Open Bug 1849320 Opened 1 years ago Updated 2 months ago

UI response becomes extremely slow when running certain codepen demo.

Categories

(Core :: Disability Access APIs, defect)

Desktop
Windows 10
defect

Tracking

()

Tracking Status
firefox118 --- affected

People

(Reporter: alice0775, Assigned: nlapre)

References

(Blocks 1 open bug, )

Details

(Whiteboard: [a11yPerf24h2])

Attachments

(1 file)

+++ This bug was initially created as a clone of Bug #1849313 +++

STR:

  1. Create a fresh Nightly profile (no add-on)
  2. Go to https://codepen.io/meodai/pen/WNYxBay
  3. Within the demo-pane, click on the settings button. A panel with some settings will open.
  4. Drag the "baseHue" slider left and right.
  5. Click on Firefox UI item(e.g. App menu button(Hamburger button in Nav bar))

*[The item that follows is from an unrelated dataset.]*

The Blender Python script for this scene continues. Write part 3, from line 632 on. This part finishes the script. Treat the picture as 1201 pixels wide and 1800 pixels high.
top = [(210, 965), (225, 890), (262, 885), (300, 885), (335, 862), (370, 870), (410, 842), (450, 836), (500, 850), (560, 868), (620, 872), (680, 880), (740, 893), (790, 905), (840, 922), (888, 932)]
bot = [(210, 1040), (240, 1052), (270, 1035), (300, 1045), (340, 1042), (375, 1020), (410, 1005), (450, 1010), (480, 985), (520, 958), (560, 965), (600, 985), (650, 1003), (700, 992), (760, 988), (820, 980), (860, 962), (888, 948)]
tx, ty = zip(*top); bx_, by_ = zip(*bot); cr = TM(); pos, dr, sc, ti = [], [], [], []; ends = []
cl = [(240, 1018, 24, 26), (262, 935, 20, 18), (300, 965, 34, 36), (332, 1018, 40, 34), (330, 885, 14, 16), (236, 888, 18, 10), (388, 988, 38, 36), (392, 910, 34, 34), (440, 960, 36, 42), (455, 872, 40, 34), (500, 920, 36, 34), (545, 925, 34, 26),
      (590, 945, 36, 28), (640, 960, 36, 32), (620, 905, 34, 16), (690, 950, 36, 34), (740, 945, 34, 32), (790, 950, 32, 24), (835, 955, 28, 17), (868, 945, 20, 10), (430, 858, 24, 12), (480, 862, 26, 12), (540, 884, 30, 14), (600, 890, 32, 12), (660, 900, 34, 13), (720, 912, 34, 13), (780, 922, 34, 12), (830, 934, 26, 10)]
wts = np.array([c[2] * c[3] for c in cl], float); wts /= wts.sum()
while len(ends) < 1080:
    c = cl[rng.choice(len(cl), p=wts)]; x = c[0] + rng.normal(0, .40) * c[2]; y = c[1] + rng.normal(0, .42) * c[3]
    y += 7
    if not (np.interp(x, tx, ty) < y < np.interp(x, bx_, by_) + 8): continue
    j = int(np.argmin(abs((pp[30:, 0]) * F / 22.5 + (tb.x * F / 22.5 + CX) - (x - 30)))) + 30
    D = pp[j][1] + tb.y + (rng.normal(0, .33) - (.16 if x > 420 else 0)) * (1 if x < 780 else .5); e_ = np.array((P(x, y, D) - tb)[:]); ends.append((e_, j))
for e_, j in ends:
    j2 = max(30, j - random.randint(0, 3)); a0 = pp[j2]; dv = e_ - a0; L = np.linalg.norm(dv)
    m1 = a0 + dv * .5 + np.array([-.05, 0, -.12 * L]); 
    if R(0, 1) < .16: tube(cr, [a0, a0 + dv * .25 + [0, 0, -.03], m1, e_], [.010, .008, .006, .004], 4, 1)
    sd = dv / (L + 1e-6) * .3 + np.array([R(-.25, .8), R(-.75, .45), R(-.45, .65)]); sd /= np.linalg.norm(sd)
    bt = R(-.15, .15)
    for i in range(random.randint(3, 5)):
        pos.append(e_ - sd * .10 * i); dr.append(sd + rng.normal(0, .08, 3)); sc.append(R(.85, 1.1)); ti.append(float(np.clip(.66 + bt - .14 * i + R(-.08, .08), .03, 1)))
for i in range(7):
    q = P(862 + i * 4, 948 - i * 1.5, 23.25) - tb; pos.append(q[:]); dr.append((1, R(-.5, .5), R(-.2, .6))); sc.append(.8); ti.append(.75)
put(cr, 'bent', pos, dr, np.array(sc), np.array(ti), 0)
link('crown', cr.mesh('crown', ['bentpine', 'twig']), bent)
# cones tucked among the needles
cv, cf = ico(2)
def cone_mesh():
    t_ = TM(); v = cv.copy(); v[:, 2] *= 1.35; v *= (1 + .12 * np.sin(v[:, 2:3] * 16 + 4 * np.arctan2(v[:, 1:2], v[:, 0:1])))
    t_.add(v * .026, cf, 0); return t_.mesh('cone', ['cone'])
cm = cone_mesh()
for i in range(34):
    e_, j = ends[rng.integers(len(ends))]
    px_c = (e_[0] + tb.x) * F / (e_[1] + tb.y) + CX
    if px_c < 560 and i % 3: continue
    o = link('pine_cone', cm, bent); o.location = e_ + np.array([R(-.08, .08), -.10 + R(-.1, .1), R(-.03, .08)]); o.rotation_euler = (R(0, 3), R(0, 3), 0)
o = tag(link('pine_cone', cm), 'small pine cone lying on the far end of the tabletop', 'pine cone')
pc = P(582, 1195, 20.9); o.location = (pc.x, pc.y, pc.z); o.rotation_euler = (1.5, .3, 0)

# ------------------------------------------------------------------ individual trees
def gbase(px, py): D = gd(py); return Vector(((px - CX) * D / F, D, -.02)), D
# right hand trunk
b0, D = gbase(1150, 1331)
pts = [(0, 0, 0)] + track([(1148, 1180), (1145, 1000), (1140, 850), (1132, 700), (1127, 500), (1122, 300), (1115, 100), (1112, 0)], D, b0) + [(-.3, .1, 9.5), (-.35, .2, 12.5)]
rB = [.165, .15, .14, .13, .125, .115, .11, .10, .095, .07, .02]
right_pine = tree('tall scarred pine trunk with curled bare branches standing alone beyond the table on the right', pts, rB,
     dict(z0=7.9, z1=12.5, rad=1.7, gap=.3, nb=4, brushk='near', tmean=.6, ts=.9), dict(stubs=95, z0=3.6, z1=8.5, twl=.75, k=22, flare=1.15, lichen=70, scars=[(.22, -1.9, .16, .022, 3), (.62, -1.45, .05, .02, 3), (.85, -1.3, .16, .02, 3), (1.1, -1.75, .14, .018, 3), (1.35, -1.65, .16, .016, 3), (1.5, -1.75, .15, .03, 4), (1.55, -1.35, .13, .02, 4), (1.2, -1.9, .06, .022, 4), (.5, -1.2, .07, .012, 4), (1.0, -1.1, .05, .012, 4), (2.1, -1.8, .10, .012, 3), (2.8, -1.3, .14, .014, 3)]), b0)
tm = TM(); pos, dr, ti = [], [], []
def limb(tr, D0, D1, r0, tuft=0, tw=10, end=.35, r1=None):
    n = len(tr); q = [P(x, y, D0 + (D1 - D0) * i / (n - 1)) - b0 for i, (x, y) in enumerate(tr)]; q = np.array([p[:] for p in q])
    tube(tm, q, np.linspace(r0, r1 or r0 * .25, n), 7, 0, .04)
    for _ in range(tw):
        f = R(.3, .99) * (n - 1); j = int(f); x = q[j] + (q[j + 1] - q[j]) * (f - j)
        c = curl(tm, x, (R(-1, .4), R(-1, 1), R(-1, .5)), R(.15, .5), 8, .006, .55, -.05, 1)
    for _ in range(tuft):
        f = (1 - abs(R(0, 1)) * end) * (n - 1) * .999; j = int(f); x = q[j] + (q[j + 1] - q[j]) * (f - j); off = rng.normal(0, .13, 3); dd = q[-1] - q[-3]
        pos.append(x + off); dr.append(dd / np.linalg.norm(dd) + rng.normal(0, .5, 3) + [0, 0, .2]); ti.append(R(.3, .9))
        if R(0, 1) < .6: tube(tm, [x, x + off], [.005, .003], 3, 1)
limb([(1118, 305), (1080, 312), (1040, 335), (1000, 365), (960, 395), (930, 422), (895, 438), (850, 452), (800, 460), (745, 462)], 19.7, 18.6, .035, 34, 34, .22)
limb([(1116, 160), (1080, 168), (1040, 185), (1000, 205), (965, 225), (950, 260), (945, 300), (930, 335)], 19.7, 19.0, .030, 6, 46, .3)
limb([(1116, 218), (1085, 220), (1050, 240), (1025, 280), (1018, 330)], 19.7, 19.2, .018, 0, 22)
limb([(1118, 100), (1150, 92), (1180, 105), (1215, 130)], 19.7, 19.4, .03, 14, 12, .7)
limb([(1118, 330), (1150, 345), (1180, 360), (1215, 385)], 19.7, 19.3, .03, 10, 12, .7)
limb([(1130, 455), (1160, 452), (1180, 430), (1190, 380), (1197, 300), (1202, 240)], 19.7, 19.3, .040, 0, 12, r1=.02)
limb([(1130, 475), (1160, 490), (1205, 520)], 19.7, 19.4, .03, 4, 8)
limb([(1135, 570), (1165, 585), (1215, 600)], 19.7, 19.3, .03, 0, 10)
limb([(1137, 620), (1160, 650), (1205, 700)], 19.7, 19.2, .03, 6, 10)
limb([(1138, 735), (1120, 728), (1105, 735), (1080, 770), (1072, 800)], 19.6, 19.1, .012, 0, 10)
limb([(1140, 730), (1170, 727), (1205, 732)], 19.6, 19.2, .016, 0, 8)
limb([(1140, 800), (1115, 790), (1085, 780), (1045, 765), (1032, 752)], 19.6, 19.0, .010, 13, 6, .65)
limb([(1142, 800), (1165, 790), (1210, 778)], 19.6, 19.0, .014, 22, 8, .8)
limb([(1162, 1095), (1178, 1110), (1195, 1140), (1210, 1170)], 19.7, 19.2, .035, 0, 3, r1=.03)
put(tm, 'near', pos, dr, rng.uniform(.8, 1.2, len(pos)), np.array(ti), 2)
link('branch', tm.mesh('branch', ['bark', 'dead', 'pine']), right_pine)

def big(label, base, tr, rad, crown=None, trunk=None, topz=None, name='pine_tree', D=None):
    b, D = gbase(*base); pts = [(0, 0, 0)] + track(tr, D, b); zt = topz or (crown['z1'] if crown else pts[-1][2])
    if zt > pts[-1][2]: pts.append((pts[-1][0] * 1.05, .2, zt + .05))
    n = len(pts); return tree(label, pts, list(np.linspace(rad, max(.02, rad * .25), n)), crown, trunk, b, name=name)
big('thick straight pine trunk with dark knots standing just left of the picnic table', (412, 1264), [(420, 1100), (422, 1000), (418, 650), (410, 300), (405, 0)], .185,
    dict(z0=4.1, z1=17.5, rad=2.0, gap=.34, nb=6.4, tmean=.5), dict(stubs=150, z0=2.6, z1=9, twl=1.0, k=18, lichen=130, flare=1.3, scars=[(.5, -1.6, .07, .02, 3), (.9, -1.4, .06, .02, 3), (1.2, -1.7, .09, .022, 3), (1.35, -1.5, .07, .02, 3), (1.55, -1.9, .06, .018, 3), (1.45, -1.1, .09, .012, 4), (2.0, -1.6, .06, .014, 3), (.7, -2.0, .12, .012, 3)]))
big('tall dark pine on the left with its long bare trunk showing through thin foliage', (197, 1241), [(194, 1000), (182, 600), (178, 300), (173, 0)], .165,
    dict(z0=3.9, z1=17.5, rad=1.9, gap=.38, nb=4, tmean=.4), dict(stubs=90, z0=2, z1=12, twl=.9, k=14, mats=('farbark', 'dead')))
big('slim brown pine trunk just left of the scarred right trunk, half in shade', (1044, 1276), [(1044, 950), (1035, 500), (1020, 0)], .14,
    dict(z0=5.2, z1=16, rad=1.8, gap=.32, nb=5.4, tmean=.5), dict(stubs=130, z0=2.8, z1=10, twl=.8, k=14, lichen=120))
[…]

AR: It takes long period to response the UI.
ER: Not so

Profiler log: It takes almost 20 seconds for the menu to appear after clicking the button.
https://share.firefox.dev/3E2BSGu

Attached file about:support

lots of A11y stuff in the profile. Is it better for you if you force disable a11y from about: config ?
(accessibility.force_disabled = 1)

Component: Performance → Disability Access APIs
Flags: needinfo?(alice0775)

your about:config also says "Accessibility Instantiator: UNKNOWN|" . So looks like something is triggering a11y codepath in Firefox, and Firefox cant determine which program is triggering it.

Yes,
Setting accessibility.force_disabled = 1 fixes the issue.

FWIW,
ATOK 2021 insight(one of the features of the Japanese IME ATOK 2021) activates the a11y.

Flags: needinfo?(alice0775)
Flags: needinfo?(jteh)

In this demo, there is a node (.bg__inner) with 1200+ children (.bg__dot). Every time you move that slider, every single (.bg__dot) child gets removed and re-created, but not the (.bg__inner) container. That means a11y has to fire hide and show events for each node that is destroyed and added. If the (.bg__inner) container were re-created, a11y would only have to fire a single hide event and a single show event, but that's not what is being done here.

I'd be interested to know whether Chromium browsers have a similar performance issue. If not, I need to investigate the events they fire.

It might be possible to optimise this in the a11y engine by hiding/showing the whole container if there are too many show/hide events on its children. However, this is a very specific use case and I'm not sure how common this really is in the wild. It wouldn't handle show/hide events on descendants deeper than direct children. Doing that would require ancestor walks for every hide/show event, which would be very expensive and degrade performance across the board.

Blocks: a11yperf
Severity: -- → S3
Flags: needinfo?(jteh)
Whiteboard: [a11yPerf24h2]
Assignee: nobody → eitan

This should be fixed by the patch in bug 1774918.

Depends on: 1774918

It looks like the fix for Bug 1774918 will also almost entirely ameliorate the issues here. I just tested the codepen demo with the pending patch applied, and I can no longer reproduce the steps as stated. That indicates to me that was is happening here is roughly the same as the issue described in this comment.

To be specific: with that patch applied, I can no longer observe the browser lock-up. There is still a slight lag when using the color slider in the codepen demo, but it's much less lag than before, and the lag ends when you pick up your mouse. It is still not quite as smooth as Chromium. I suspect that we might need to increase the number of events that we send via IPC at once if we want to make that slider smoother.

I suspect that we might need to increase the number of events that we send via IPC at once if we want to make that slider smoother.

I ended up adding some more code to the patch for Bug 1774918 that does this. It does make it a bit better still. With that patch merged, we'll have the ability to send essentially uncapped batches of mutation events from the content process to the parent process (the cap as of writing my previous comment was 100). This change makes the frame rate a bit more consistent in my local testing. It appears that the net effect of this is that we will no longer overflow the IPC queue despite a flood of events - the issue that was causing the lockup described in the bug description.